Scripts that build scenes
____
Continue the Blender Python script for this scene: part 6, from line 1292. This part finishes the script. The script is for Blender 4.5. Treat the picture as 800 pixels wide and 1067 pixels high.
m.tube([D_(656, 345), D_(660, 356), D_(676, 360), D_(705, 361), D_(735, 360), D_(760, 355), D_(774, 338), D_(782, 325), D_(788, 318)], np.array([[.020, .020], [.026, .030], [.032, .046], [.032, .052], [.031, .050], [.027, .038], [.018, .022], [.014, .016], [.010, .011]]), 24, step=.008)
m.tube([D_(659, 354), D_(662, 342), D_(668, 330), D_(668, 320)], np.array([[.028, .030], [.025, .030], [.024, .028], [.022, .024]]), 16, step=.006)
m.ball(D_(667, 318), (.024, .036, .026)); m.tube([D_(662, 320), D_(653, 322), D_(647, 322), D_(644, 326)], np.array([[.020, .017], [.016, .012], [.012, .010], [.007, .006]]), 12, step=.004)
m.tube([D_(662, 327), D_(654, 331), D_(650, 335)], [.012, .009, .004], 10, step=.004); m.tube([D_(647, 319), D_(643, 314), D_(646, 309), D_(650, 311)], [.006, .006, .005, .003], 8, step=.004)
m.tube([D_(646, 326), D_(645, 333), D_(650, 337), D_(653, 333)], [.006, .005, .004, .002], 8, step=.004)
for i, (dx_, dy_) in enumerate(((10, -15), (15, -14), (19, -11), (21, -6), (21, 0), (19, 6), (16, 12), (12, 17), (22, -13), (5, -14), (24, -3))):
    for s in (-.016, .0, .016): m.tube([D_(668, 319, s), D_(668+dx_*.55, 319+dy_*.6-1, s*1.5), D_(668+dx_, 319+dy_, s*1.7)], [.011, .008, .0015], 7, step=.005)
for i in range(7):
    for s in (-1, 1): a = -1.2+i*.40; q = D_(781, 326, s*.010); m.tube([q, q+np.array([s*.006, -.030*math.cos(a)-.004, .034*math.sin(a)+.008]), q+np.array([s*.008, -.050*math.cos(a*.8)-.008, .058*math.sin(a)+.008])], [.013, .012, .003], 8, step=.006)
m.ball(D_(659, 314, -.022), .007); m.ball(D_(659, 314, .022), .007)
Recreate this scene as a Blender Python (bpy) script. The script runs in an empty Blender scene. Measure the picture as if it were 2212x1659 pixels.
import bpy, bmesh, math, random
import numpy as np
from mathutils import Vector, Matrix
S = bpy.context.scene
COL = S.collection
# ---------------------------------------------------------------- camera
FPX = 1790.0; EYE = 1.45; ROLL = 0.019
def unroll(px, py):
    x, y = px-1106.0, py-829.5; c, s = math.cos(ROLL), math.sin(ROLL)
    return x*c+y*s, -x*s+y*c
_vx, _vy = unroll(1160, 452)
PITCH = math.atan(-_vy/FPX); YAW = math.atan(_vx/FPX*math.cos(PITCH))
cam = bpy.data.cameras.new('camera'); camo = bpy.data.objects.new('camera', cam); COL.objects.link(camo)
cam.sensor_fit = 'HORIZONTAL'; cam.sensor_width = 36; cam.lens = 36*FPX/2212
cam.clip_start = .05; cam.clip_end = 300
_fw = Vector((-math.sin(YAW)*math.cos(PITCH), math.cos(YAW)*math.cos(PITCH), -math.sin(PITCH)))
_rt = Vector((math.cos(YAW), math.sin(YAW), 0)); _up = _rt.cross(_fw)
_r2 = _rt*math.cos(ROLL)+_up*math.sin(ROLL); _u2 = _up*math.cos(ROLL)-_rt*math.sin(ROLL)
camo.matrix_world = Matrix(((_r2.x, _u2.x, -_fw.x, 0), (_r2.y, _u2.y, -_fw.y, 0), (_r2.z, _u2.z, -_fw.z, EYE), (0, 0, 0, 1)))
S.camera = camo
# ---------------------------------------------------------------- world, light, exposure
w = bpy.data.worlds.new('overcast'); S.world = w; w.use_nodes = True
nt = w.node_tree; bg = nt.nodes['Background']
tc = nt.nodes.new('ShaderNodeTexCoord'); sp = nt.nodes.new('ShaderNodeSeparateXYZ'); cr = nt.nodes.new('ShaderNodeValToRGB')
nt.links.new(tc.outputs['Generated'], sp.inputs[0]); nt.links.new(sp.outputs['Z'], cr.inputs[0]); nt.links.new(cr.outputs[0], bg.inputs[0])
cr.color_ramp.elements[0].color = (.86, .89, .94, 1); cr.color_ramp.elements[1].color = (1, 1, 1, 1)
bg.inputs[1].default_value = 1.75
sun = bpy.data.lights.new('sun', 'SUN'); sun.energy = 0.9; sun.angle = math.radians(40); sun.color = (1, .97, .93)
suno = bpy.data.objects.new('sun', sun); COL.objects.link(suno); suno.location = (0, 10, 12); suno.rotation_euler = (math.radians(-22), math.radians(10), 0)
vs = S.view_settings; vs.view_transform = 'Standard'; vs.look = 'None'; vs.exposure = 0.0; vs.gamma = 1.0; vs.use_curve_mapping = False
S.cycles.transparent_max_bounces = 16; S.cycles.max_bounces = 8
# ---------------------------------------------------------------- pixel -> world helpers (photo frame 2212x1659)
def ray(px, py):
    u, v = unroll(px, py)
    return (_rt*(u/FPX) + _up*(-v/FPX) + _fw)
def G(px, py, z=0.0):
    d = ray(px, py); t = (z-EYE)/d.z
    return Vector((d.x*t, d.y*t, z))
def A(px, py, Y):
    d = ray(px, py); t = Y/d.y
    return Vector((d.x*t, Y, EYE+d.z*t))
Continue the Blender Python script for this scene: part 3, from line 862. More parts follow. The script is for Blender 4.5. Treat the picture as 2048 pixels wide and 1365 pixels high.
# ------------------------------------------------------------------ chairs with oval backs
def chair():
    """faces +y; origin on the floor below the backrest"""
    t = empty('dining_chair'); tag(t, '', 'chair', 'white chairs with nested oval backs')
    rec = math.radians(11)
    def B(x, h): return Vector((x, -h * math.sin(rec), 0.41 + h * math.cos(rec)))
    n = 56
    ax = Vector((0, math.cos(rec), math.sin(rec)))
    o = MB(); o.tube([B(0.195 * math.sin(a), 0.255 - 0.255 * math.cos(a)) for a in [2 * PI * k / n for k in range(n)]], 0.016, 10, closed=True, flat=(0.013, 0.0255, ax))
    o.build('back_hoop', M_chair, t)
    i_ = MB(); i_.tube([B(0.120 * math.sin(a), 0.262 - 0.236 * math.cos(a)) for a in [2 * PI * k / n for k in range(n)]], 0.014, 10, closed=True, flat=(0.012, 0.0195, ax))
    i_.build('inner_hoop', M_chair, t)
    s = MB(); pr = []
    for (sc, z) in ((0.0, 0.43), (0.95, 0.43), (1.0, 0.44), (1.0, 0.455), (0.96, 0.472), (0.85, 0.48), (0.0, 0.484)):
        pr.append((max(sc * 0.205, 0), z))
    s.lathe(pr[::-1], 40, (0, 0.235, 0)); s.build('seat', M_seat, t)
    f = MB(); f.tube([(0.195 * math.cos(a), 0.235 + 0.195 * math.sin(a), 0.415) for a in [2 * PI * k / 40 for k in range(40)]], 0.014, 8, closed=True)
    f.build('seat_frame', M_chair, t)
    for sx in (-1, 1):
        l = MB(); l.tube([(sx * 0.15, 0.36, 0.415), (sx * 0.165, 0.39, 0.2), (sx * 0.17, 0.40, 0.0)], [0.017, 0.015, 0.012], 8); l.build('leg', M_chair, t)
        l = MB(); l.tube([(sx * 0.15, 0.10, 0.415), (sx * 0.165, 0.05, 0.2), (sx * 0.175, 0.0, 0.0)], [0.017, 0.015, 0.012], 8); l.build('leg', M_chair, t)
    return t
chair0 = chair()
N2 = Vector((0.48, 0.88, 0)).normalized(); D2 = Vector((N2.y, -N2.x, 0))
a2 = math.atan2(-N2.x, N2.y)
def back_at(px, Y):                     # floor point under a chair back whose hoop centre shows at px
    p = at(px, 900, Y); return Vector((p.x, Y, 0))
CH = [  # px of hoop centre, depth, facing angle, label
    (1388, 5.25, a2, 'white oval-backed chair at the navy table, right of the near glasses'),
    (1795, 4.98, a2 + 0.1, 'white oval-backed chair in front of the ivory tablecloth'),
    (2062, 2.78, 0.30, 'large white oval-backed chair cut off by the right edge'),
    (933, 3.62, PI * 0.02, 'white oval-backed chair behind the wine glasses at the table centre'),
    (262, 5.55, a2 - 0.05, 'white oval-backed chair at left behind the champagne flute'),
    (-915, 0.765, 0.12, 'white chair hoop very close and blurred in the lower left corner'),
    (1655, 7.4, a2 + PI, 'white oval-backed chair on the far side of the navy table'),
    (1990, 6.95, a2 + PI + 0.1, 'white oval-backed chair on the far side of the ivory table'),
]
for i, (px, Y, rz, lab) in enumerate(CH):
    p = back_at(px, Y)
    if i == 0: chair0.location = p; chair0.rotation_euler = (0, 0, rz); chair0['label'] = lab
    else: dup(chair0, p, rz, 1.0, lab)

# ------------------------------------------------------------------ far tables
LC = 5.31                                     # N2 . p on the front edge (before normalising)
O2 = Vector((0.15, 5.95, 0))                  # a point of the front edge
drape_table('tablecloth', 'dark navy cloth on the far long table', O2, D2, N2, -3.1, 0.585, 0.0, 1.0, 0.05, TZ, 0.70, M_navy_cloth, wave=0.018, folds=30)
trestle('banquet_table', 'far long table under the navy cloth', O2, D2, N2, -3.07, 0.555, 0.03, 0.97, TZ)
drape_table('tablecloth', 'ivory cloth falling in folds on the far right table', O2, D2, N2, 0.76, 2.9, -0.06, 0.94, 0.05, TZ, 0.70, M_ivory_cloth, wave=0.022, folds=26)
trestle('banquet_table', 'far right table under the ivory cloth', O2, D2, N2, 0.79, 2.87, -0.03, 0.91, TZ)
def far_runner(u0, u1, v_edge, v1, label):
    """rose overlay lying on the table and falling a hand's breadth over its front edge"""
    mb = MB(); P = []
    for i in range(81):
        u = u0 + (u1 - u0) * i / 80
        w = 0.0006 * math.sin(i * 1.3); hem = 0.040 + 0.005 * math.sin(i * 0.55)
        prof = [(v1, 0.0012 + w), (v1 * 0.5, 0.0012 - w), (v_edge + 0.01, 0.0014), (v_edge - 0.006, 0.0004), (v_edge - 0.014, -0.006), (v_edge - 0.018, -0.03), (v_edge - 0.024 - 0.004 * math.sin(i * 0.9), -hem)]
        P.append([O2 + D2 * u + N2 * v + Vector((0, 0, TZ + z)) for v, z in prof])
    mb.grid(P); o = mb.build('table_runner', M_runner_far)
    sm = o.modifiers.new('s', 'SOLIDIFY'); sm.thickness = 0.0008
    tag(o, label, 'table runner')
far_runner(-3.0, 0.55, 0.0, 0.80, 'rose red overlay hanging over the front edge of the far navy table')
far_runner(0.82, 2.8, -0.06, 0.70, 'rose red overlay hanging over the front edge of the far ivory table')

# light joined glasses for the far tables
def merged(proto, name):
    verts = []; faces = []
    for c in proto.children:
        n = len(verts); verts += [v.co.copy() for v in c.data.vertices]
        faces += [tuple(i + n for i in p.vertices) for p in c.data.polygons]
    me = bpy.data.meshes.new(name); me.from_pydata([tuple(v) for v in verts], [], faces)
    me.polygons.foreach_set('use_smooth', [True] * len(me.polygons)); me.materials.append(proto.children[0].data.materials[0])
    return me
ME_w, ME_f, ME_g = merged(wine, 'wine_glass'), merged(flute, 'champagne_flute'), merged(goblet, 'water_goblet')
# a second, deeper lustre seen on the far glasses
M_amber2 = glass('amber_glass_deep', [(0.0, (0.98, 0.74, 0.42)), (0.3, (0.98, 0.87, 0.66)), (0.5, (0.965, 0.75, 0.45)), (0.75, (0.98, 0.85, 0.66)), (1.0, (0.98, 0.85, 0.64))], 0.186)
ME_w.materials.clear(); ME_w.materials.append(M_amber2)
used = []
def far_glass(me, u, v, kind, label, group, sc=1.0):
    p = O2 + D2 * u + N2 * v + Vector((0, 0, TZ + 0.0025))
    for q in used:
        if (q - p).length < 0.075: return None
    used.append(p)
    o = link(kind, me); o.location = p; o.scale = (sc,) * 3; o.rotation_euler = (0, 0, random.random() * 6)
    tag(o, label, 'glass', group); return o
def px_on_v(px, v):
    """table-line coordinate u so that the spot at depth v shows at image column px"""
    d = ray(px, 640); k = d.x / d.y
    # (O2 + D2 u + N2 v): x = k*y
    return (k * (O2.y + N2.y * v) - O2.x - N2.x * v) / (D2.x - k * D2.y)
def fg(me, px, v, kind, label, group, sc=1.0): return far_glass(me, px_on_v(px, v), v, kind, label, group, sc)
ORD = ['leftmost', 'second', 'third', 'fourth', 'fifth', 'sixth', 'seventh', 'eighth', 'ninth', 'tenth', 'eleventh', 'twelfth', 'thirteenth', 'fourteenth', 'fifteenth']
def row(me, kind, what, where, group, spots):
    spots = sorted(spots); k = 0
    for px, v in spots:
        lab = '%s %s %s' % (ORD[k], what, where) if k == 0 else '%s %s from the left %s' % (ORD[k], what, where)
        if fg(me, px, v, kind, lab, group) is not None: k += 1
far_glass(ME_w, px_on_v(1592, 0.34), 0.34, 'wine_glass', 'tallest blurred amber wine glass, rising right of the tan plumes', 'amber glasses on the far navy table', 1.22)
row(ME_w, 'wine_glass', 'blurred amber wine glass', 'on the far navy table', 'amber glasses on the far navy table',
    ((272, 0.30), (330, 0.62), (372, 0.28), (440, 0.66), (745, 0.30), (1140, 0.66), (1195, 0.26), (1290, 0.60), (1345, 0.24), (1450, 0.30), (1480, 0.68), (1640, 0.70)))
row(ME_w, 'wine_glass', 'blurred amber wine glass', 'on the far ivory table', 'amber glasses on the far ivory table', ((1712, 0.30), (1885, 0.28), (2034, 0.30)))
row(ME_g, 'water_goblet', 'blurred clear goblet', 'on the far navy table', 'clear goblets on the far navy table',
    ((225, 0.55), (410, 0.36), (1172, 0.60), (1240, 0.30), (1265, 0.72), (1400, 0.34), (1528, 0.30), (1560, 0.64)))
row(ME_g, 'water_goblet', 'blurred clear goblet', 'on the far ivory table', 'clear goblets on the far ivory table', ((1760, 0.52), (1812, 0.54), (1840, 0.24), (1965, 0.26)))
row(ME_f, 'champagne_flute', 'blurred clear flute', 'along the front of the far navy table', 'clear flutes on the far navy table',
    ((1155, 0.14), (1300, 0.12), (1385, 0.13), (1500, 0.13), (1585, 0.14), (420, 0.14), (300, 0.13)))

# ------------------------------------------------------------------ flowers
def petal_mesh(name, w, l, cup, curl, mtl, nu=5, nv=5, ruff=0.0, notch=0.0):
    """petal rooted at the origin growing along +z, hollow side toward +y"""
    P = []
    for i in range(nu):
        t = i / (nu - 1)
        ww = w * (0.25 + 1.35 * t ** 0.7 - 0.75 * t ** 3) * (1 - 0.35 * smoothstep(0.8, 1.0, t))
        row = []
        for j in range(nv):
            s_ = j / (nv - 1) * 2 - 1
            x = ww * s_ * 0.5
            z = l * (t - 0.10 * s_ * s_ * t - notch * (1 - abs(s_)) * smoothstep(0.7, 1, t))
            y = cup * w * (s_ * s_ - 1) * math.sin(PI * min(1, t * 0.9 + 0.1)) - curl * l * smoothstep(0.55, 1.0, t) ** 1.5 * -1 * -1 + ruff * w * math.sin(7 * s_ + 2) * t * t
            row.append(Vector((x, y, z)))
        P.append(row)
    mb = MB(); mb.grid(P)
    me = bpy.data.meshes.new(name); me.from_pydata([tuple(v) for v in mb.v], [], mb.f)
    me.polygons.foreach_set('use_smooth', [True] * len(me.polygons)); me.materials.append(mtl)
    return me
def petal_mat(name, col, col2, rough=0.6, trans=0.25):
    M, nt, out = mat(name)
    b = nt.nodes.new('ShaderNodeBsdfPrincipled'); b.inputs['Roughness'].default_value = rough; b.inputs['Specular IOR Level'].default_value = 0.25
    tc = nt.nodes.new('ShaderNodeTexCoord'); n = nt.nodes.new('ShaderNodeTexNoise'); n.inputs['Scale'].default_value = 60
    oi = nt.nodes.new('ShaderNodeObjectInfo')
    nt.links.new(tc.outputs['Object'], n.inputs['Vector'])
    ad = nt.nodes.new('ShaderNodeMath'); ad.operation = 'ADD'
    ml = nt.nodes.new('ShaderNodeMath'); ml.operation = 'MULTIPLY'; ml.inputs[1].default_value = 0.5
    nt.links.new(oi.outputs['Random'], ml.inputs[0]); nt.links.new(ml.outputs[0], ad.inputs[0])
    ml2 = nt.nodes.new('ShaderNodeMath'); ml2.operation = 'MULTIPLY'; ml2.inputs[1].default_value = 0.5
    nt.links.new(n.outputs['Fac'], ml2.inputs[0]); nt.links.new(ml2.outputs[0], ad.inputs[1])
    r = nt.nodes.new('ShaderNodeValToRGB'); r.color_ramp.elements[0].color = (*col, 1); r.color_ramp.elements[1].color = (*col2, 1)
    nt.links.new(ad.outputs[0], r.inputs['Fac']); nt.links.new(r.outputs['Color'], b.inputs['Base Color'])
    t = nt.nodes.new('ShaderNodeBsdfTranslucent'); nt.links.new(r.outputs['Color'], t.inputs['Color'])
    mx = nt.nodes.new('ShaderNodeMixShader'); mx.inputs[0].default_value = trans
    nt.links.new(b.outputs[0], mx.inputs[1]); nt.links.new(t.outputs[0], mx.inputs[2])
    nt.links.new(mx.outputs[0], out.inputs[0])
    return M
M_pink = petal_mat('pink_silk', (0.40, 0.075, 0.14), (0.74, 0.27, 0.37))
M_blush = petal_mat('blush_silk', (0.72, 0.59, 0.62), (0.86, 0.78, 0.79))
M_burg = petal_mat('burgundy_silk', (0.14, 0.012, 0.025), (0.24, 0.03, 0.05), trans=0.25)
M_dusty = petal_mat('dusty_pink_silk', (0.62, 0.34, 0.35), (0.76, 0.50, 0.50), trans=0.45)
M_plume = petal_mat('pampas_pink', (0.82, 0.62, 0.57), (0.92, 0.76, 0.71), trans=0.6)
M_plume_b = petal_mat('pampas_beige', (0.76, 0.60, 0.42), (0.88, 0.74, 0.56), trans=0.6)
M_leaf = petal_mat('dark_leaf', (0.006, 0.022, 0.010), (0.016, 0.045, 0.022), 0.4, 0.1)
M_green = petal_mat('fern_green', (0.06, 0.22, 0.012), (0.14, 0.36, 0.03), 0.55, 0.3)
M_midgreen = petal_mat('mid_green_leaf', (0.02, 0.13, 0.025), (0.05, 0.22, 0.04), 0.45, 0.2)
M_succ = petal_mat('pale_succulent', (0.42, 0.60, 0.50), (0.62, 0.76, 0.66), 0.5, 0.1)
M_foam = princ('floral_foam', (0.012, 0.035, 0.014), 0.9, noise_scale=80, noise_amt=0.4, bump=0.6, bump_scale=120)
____
### Brief:
Return only the lines from the beginning of the material up to and including the line with "m.ball(D_(659, 314, -.022), .007);", exactly as written.

### Task result:
Continue the Blender Python script for this scene: part 6, from line 1292. This part finishes the script. The script is for Blender 4.5. Treat the picture as 800 pixels wide and 1067 pixels high.
m.tube([D_(656, 345), D_(660, 356), D_(676, 360), D_(705, 361), D_(735, 360), D_(760, 355), D_(774, 338), D_(782, 325), D_(788, 318)], np.array([[.020, .020], [.026, .030], [.032, .046], [.032, .052], [.031, .050], [.027, .038], [.018, .022], [.014, .016], [.010, .011]]), 24, step=.008)
m.tube([D_(659, 354), D_(662, 342), D_(668, 330), D_(668, 320)], np.array([[.028, .030], [.025, .030], [.024, .028], [.022, .024]]), 16, step=.006)
m.ball(D_(667, 318), (.024, .036, .026)); m.tube([D_(662, 320), D_(653, 322), D_(647, 322), D_(644, 326)], np.array([[.020, .017], [.016, .012], [.012, .010], [.007, .006]]), 12, step=.004)
m.tube([D_(662, 327), D_(654, 331), D_(650, 335)], [.012, .009, .004], 10, step=.004); m.tube([D_(647, 319), D_(643, 314), D_(646, 309), D_(650, 311)], [.006, .006, .005, .003], 8, step=.004)
m.tube([D_(646, 326), D_(645, 333), D_(650, 337), D_(653, 333)], [.006, .005, .004, .002], 8, step=.004)
for i, (dx_, dy_) in enumerate(((10, -15), (15, -14), (19, -11), (21, -6), (21, 0), (19, 6), (16, 12), (12, 17), (22, -13), (5, -14), (24, -3))):
    for s in (-.016, .0, .016): m.tube([D_(668, 319, s), D_(668+dx_*.55, 319+dy_*.6-1, s*1.5), D_(668+dx_, 319+dy_, s*1.7)], [.011, .008, .0015], 7, step=.005)
for i in range(7):
    for s in (-1, 1): a = -1.2+i*.40; q = D_(781, 326, s*.010); m.tube([q, q+np.array([s*.006, -.030*math.cos(a)-.004, .034*math.sin(a)+.008]), q+np.array([s*.008, -.050*math.cos(a*.8)-.008, .058*math.sin(a)+.008])], [.013, .012, .003], 8, step=.006)
m.ball(D_(659, 314, -.022), .007); m.ball(D_(659, 314, .022), .007)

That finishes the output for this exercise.